What are the words that God offers to us in the hard place? What are the ways in which God speaking to our hearts in the wilderness?
There are many, but here is one—When you find yourself hungry and thirsty for the life you used to know, trust that what God gives you is better. The Israelites’ wilderness experience concerns actual hunger and thirst. “Why did you bring us out of Egypt, to kill us and our children and livestock with thirst?” they cry (Exod. 17:3). They accuse: “For you have brought us out into the wilderness to kill this whole assembly with hunger” (Exod. 16:3). They are actually hungry and actually thirsty, but their physical hunger and thirst symbolizes a larger reality—they have left everything that they know to journey into an uncertain future.
As a 21st century city-dweller living a settled life, it’s hard for me to imagine what it meant to live in the wilderness. The basic distinguishing feature of desert is its barrenness. A large group of people, inhabiting a space like wilderness or desert, always on the move, would have limited their belongings. They would have constantly searched for water and feared death. In the Exodus story, the Pharaoh hints to the likelihood of the Israelite’s death in the wilderness when he thinks that the “wilderness has shut them in” (Exod. 14:3). This is a fierce landscape, a hard place that is unimaginable to me as a 21st century city-dweller.
What is imaginable to me, however, is that spiritual wilderness is also a fearful place that is every bit as dangerous. Spiritual wilderness is also a fierce landscape, a hard place.
It’s a hard place because it’s a barren place for us, too. In 2010, I moved from Alabama to New Jersey to begin doctoral work. It was 17 hours by car away from anything and anyone that I knew. I went as a 27-year-old single woman into a place that was totally new, where I left behind a rich personal life with people I had loved for nearly 20 years. It was, at the time, the scariest thing I had ever done. I went with certainty that God had called me there, but every moment of it was hard. I drove home to Alabama on breaks, and on more than one occasion on that long drive back to New Jersey, I crossed back into that wilderness in tears.
On the surface, God led me to New Jersey to continue my education, but I learned far more about the provision that God provides in barren places than I ever did about my subject of study. However, it’s only in looking back on it that I’m able to see that. We can only really see our lives in reverse. At the time, I sounded a lot like the Israelites—hungry and thirsty for the life I used to know.

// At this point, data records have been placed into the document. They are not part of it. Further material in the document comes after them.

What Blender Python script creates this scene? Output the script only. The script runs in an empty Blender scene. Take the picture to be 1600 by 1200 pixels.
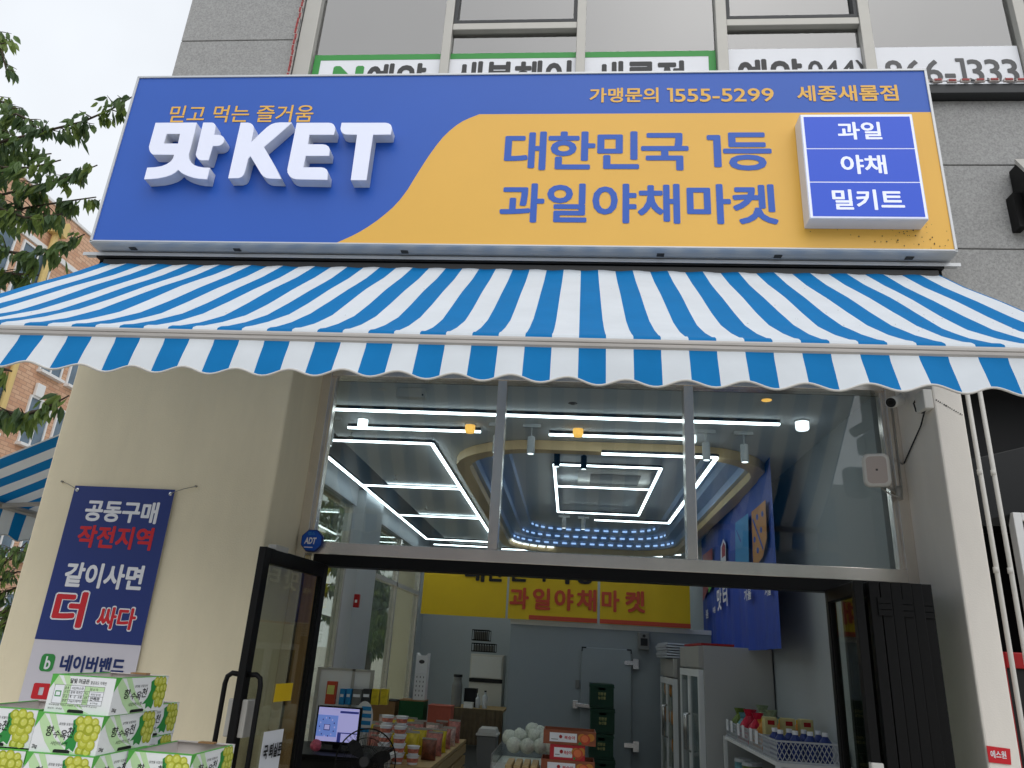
import bpy, bmesh, math, random
from mathutils import Vector, Matrix

sc = bpy.context.scene
COL = sc.collection
R = random.Random(11)

# ------------------------------------------------------------------ camera
YAW, PITCH, ROLL, FPX = 0.09484, 0.35147, 0.06074, 1149.13
CAM = Vector((0, 0, 1.6))
_f = Vector((-math.sin(YAW)*math.cos(PITCH), math.cos(YAW)*math.cos(PITCH), math.sin(PITCH)))
_r0 = Vector((math.cos(YAW), math.sin(YAW), 0))
_u0 = _r0.cross(_f)
_r = math.cos(ROLL)*_r0 + math.sin(ROLL)*_u0
_u = -math.sin(ROLL)*_r0 + math.cos(ROLL)*_u0
cd = bpy.data.cameras.new("Camera")
cd.sensor_width = 36
cd.lens = 36*FPX/1600
cd.clip_start, cd.clip_end = 0.05, 2000
cam = bpy.data.objects.new("Camera", cd)
COL.objects.link(cam)
cam.matrix_world = Matrix(((_r.x, _u.x, -_f.x, CAM.x), (_r.y, _u.y, -_f.y, CAM.y), (_r.z, _u.z, -_f.z, CAM.z), (0, 0, 0, 1)))
sc.camera = cam

# ------------------------------------------------------------------ sky, sun, exposure
SUN_EL, SUN_AZ = math.radians(52), math.radians(162)
world = bpy.data.worlds.new("World")
sc.world = world
world.use_nodes = True
wn = world.node_tree.nodes
wl = world.node_tree.links
wn.clear()
sky = wn.new('ShaderNodeTexSky')
sky.sky_type = 'NISHITA'
sky.sun_disc = False
sky.sun_elevation = SUN_EL
sky.sun_rotation = SUN_AZ
sky.air_density, sky.dust_density, sky.ozone_density = 1.0, 4.0, 1.0
hs = wn.new('ShaderNodeHueSaturation')
hs.inputs['Saturation'].default_value = 0.22
hs.inputs['Value'].default_value = 1.0
# soft overcast cloud structure
tc = wn.new('ShaderNodeTexCoord')
cn = wn.new('ShaderNodeTexNoise')
cn.inputs['Scale'].default_value = 2.2
cn.inputs['Detail'].default_value = 4
cr = wn.new('ShaderNodeMapRange')
cr.inputs['From Min'].default_value = 0.3
cr.inputs['From Max'].default_value = 0.7
cr.inputs['To Min'].default_value = 0.86
cr.inputs['To Max'].default_value = 1.1
# an overcast sky is evened out: blend the clear-sky gradient with flat cloud light
mx = wn.new('ShaderNodeMix')
mx.data_type = 'RGBA'
mx.inputs[0].default_value = 0.75
mx.inputs[7].default_value = (8.6, 9.0, 9.5, 1)
ml = wn.new('ShaderNodeMix')
ml.data_type = 'RGBA'
ml.blend_type = 'MULTIPLY'
ml.inputs[0].default_value = 1
bg = wn.new('ShaderNodeBackground')
bg.inputs['Strength'].default_value = 0.10
wo = wn.new('ShaderNodeOutputWorld')
wl.new(sky.outputs[0], hs.inputs['Color'])
wl.new(hs.outputs[0], mx.inputs[6])
wl.new(tc.outputs['Generated'], cn.inputs['Vector'])
wl.new(cn.outputs[0], cr.inputs['Value'])
wl.new(mx.outputs[2], ml.inputs[6])
wl.new(cr.outputs[0], ml.inputs[7])
wl.new(ml.outputs[2], bg.inputs['Color'])
wl.new(bg.outputs[0], wo.inputs['Surface'])

sd = bpy.data.lights.new("Sun", 'SUN')
sd.energy = 0.7
sd.angle = math.radians(65)
sd.color = (1, 0.97, 0.93)
sun = bpy.data.objects.new("Sun", sd)
COL.objects.link(sun)
# sun behind the camera, a little to the right, spread wide by the cloud
_sd = Vector((0.30*math.cos(SUN_EL), -0.93*math.cos(SUN_EL), math.sin(SUN_EL)))
sun.rotation_euler = _sd.to_track_quat('Z', 'Y').to_euler()

sc.view_settings.view_transform = 'Standard'
sc.view_settings.look = 'None'
sc.view_settings.gamma = 1
sc.view_settings.use_curve_mapping = False
sc.view_settings.exposure = 0.32
sc.cycles.use_denoising = True
sc.cycles.max_bounces = 8
sc.cycles.transparent_max_bounces = 16
sc.cycles.sample_clamp_indirect = 4

# ------------------------------------------------------------------ helpers
def ray(px, py):
    return (px-800)/FPX*_r - (py-600)/FPX*_u + _f

def at(px, py, Y):
    d = ray(px, py)
    return CAM + d*(Y/d.y)

def atx(px, py, X):
    d = ray(px, py)
    return CAM + d*(X/d.x)

def atz(px, py, Z):
    d = ray(px, py)
    return CAM + d*((Z-1.6)/d.z)

def lin(c):
    return tuple((v/255/12.92 if v/255 <= 0.04045 else ((v/255+0.055)/1.055)**2.4) for v in c)

def M(name, col, rough=0.6, metal=0.0, noise=None, bump=None, emit=0, trans=0, spec=0.4, srgb=True, coat=0):
    """Principled material: col is sRGB 0-255; noise=(scale, amount[, stretch xyz]) mottles the colour; bump=(scale, strength)."""
    m = bpy.data.materials.new(name)
    m.use_nodes = True
    nt = m.node_tree
    b = nt.nodes['Principled BSDF']
    c = lin(col) if srgb else col
    b.inputs['Base Color'].default_value = (*c, 1)
    b.inputs['Roughness'].default_value = rough
    b.inputs['Metallic'].default_value = metal
    b.inputs['Specular IOR Level'].default_value = spec
    b.inputs['Coat Weight'].default_value = coat
    if emit:
        b.inputs['Emission Color'].default_value = (*c, 1)
        b.inputs['Emission Strength'].default_value = emit
    co = None
    if noise or bump:
        co = nt.nodes.new('ShaderNodeTexCoord').outputs['Object']
    if noise:
        mp = nt.nodes.new('ShaderNodeMapping')
        if len(noise) > 2:
            mp.inputs['Scale'].default_value = noise[2]
        nt.links.new(co, mp.inputs['Vector'])
        n = nt.nodes.new('ShaderNodeTexNoise')
        n.inputs['Scale'].default_value = noise[0]
        n.inputs['Detail'].default_value = 5
        n.inputs['Roughness'].default_value = 0.65
        nt.links.new(mp.outputs[0], n.inputs['Vector'])
        mr = nt.nodes.new('ShaderNodeMapRange')
        mr.inputs['From Min'].default_value = 0.28
        mr.inputs['From Max'].default_value = 0.72
        mr.inputs['To Min'].default_value = 1-noise[1]
        mr.inputs['To Max'].default_value = 1+noise[1]
        nt.links.new(n.outputs[0], mr.inputs['Value'])
        mm = nt.nodes.new('ShaderNodeMix')
        mm.data_type = 'RGBA'
        mm.blend_type = 'MULTIPLY'
        mm.inputs[0].default_value = 1
        mm.inputs[6].default_value = (*c, 1)
        nt.links.new(mr.outputs[0], mm.inputs[7])
        nt.links.new(mm.outputs[2], b.inputs['Base Color'])
    if bump:
        n2 = nt.nodes.new('ShaderNodeTexNoise')
        n2.inputs['Scale'].default_value = bump[0]
        n2.inputs['Detail'].default_value = 4
        nt.links.new(co, n2.inputs['Vector'])
        bp = nt.nodes.new('ShaderNodeBump')
        bp.inputs['Strength'].default_value = bump[1]
        bp.inputs['Distance'].default_value = 0.004
        nt.links.new(n2.outputs[0], bp.inputs['Height'])
        nt.links.new(bp.outputs[0], b.inputs['Normal'])
    if trans:
        t = nt.nodes.new('ShaderNodeBsdfTranslucent')
        t.inputs['Color'].default_value = (*c, 1)
        ms = nt.nodes.new('ShaderNodeMixShader')
        ms.inputs[0].default_value = trans
        nt.links.new(b.outputs[0], ms.inputs[1])
        nt.links.new(t.outputs[0], ms.inputs[2])
        nt.links.new(ms.outputs[0], nt.nodes['Material Output'].inputs['Surface'])
    return m

def glass_mat(name, tint=(0.93, 0.96, 0.96), refl=1.0, rough=0.0, base=0.03):
    """Thin sheet glass: clear transmission plus a Fresnel mirror."""
    m = bpy.data.materials.new(name)
    m.use_nodes = True
    nt = m.node_tree
    nt.nodes.clear()
    o = nt.nodes.new('ShaderNodeOutputMaterial')
    t = nt.nodes.new('ShaderNodeBsdfTransparent')
    t.inputs['Color'].default_value = (*tint, 1)
    g = nt.nodes.new('ShaderNodeBsdfGlossy')
    g.inputs['Roughness'].default_value = rough
    fr = nt.nodes.new('ShaderNodeFresnel')
    fr.inputs['IOR'].default_value = 1.5
    ma = nt.nodes.new('ShaderNodeMath')
    ma.operation = 'MULTIPLY_ADD'
    ma.inputs[1].default_value = refl
    ma.inputs[2].default_value = base
    mix = nt.nodes.new('ShaderNodeMixShader')
    nt.links.new(fr.outputs[0], ma.inputs[0])
    nt.links.new(ma.outputs[0], mix.inputs[0])
    nt.links.new(t.outputs[0], mix.inputs[1])
    nt.links.new(g.outputs[0], mix.inputs[2])
    nt.links.new(mix.outputs[0], o.inputs['Surface'])
    return m

ORG = {}

def tag(o, label=None, cat=None, group=None, kind=None):
    if label: o['label'] = label
    if cat: o['category'] = cat
    if group: o['group'] = group
    if kind: o['kind'] = kind
    return o

def thing(name, label, cat, loc=(0, 0, 0), group=None):
    o = bpy.data.objects.new(name, None)
    o.empty_display_size = 0.1
    COL.objects.link(o)
    o.location = loc
    ORG[o.name] = Vector(loc)
    return tag(o, label, cat, group)

def kids(o):
    return [c for c in bpy.data.objects if c.parent == o]

def copy_tree(o, parent=None):
    c = o.copy()
    COL.objects.link(c)
    c.parent = parent
    for ch in kids(o):
        copy_tree(ch, c)
    return c

def link_mesh(name, me, mats, parent=None, smooth=False, bevel=0, origin=None, seg=2):
    """Mesh data given in world coordinates (or in the parent's local frame when the parent sits at the origin)."""
    if not isinstance(mats, (list, tuple)):
        mats = [mats]
    for m in mats:
        me.materials.append(m)
    o = bpy.data.objects.new(name, me)
    COL.objects.link(o)
    if parent is not None:
        org = ORG[parent.name]
        o.parent = parent
    elif origin is not None:
        org = Vector(origin)
        o.location = org
    else:
        xs = [v.co for v in me.vertices]
        org = Vector(((min(v.x for v in xs)+max(v.x for v in xs))/2, (min(v.y for v in xs)+max(v.y for v in xs))/2, min(v.z for v in xs)))
        o.location = org
    me.transform(Matrix.Translation(-org))
    ORG[o.name] = org.copy()
    if smooth:
        me.polygons.foreach_set('use_smooth', [True]*len(me.polygons))
    if bevel:
        b = o.modifiers.new('bevel', 'BEVEL')
        b.width = bevel
        b.segments = seg
        b.limit_method = 'ANGLE'
        b.angle_limit = math.radians(40)
    me.update()
    return o

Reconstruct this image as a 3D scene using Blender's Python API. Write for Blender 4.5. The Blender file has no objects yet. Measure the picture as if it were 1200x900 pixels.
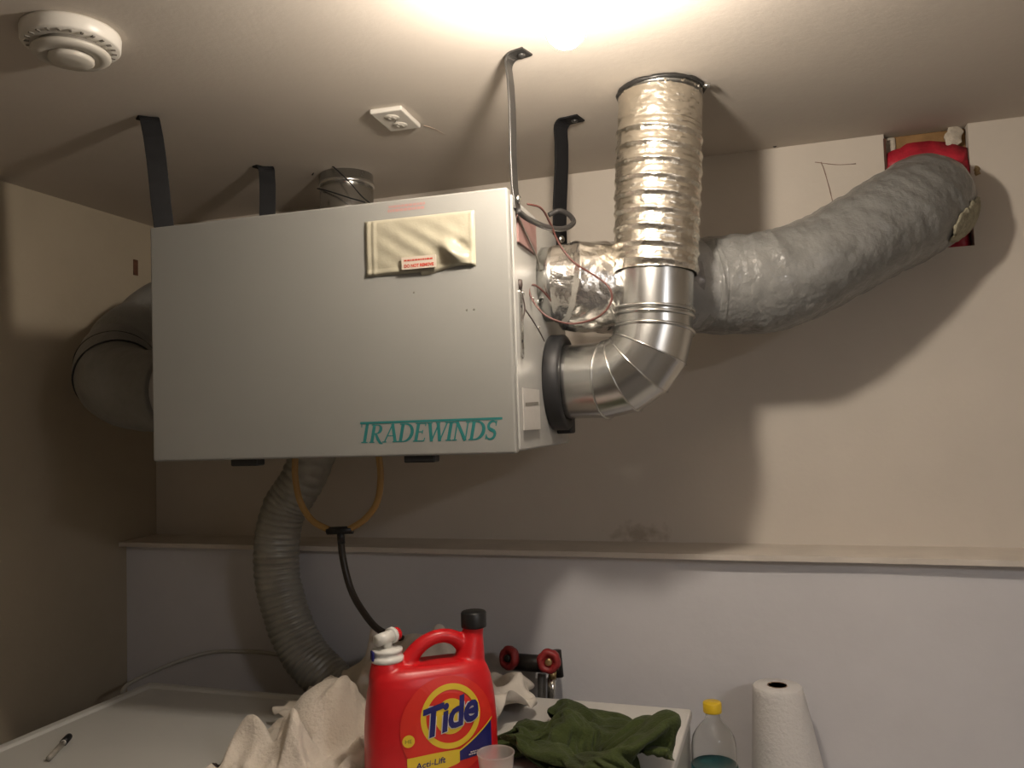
import bpy, bmesh, math, random
from math import pi, sin, cos, sqrt
from mathutils import Vector, Matrix, noise
random.seed(4)
SC = bpy.context.scene
COL = SC.collection
V = Vector

# ------------------------------------------------------------------ camera
EYE = V((0, 0, 1.56))
ROT = Matrix(((0.94924567, 0.04397837, 0.31144592),
              (0.31312651, -0.03850697, -0.94893045),
              (-0.02973957, 0.9982901, -0.05032337)))
FPX = 961.0
cam_d = bpy.data.cameras.new('camera')
cam = bpy.data.objects.new('camera', cam_d)
COL.objects.link(cam)
cam.matrix_world = Matrix.Translation(EYE) @ ROT.to_4x4()
cam_d.sensor_width = 36.0
cam_d.lens = FPX / 1200 * 36.0
cam_d.clip_start = 0.02
SC.camera = cam

# ------------------------------------------------------------------ world, exposure
world = bpy.data.worlds.new('world')
SC.world = world
world.use_nodes = True
world.node_tree.nodes['Background'].inputs[0].default_value = (0.5, 0.55, 0.65, 1)
world.node_tree.nodes['Background'].inputs[1].default_value = 0.0
SC.view_settings.view_transform = 'Standard'
SC.view_settings.look = 'None'
SC.view_settings.exposure = 0.0
SC.view_settings.gamma = 1.0
SC.view_settings.use_curve_mapping = False
BULB_STRENGTH = 560.0
BULB_COLOUR = (1.0, 0.88, 0.75)

# added fill light, not a lamp of the room; weakly lifts the shadows
fill_d = bpy.data.lights.new('fill_light', 'AREA')
fill_d.shape = 'DISK'
fill_d.size = 0.3
fill_d.energy = 19.0
fill_d.color = (0.96, 0.95, 0.98)
fill = bpy.data.objects.new('fill_light', fill_d)
COL.objects.link(fill)
fill.location = (1.45, -0.2, 2.18)


def ray(px, py):
    return ROT @ V((px - 600, 450 - py, -FPX))


def P(px, py, y):                       # point on the vertical plane at depth y
    r = ray(px, py)
    return EYE + r * (y / r.y)


def PZ(px, py, z):                      # point on the level plane at height z
    r = ray(px, py)
    return EYE + r * ((z - EYE.z) / r.z)


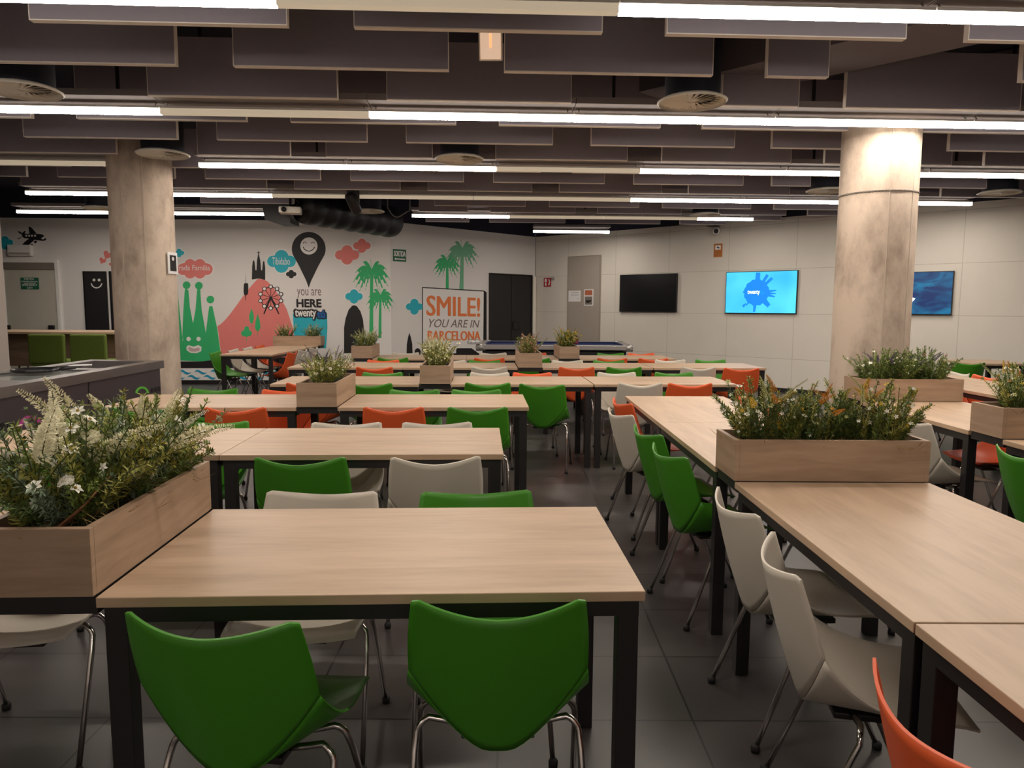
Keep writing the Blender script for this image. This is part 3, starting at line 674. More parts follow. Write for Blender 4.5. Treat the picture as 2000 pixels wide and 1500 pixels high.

Hunger and thirst for a life we used to know acknowledges that some kind of “leave-taking” has taken place. The Quakers speak about leave-taking, closed doors, wilderness wandering as “Way Closing.” We have left—or are in the process of leaving—the life that has been our life—and we find ourselves in wilderness, an in-between space away from the taskmasters and their loud, oppressive voices, but not quite to the better place God is bringing us to. And so we find ourselves here…wherever “here” is. Wilderness is a place that is thick and dark and unmarked, where we don’t know our way. All the markers of the life we used to know are gone. Way has closed.
For the Israelites, God closed the way for his own liberating purpose, yet they still longed for Egypt. I don’t think we’re so different. Isn’t it a strange thing to know that the “Way” has closed—closed because it needed to—yet we long for it anyway? Isn’t it a strange thing to know the life we had before wasn’t liberating, or good, or what God wanted for us, but to want it anyway? We look around and see nothing but the wilderness shutting us in. Instead of seeing the wilderness as the place that closes in on us when “Way” has closed, the Bible teaches that wilderness is the place where God opens our eyes to see his provision. In the wilderness, yes, Way closes. But in the wilderness, the rest of the world also opens up. The wilderness is the place God uses to “open” the Way, if we trust his provision.
In the wilderness, God says, “I know that your old life has died, but trust that what I give you is better.” The provision of God is always better than anything we could envision or procure for ourselves.